Wednesday, 11 December 2013

Baby It's Cold Outside: -135.8 (-93.222ºC) in Antarctica - Lowest Ever Temperature Recorded

It was cold on Antarctica also a hundred years ago: Photograph of Eric Marshall, Frank Wild and Ernest Shackleton at their Farthest South latitude, 88°23'S. Nimrod expedition 9 January 1909
(source: Wikipedia)


Yes, Baby It's Cold Outside:

There's cold, and then there's Antarctica cold. ... How does a frosty reading of 135.8 degrees (-93.222ºC) below zero sound?
Based on remote satellite measurements, scientists recently recorded that temperature at a desolate ice plateau in East Antarctica. It was the lowest temperature ever recorded on Earth --

"I've never been in conditions that cold, and I hope I never am," said ice scientist Ted Scambos of the National Snow and Ice Data Center in Boulder, Colo. "I am told that every breath is painful, and you have to be extremely careful not to freeze part of your throat or lungs when inhaling."
The -135.8-degree reading is "50 degrees colder than anything that has ever been seen in Alaska or Siberia or certainly North Dakota," he said.
"It's more like you'd see on Mars on a nice summer day in the poles," Scambos said from the American Geophysical Union scientific meeting in San Francisco on Monday, where he announced the data.

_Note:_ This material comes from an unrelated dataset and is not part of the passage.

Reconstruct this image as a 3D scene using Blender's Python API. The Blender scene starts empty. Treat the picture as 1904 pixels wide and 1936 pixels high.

The record cold is if course something that warmists hate to see. That's why "ice scientist" Waleed Abdalati was quick to pronounce that it has "little to do with global warming":

The record for cold has little to do with global warming, because it is one spot in one place, said Waleed Abdalati, an ice scientist at the University of Colorado and NASA's former chief scientist.
Both Abdalati, who wasn't part of the measurement team, and Scambos said this is probably an unusual random reading in a place that hasn't been measured much and could have been colder or hotter in the past.
"It does speak to the range of conditions on this Earth, some of which we haven't been able to observe," Abdalati said.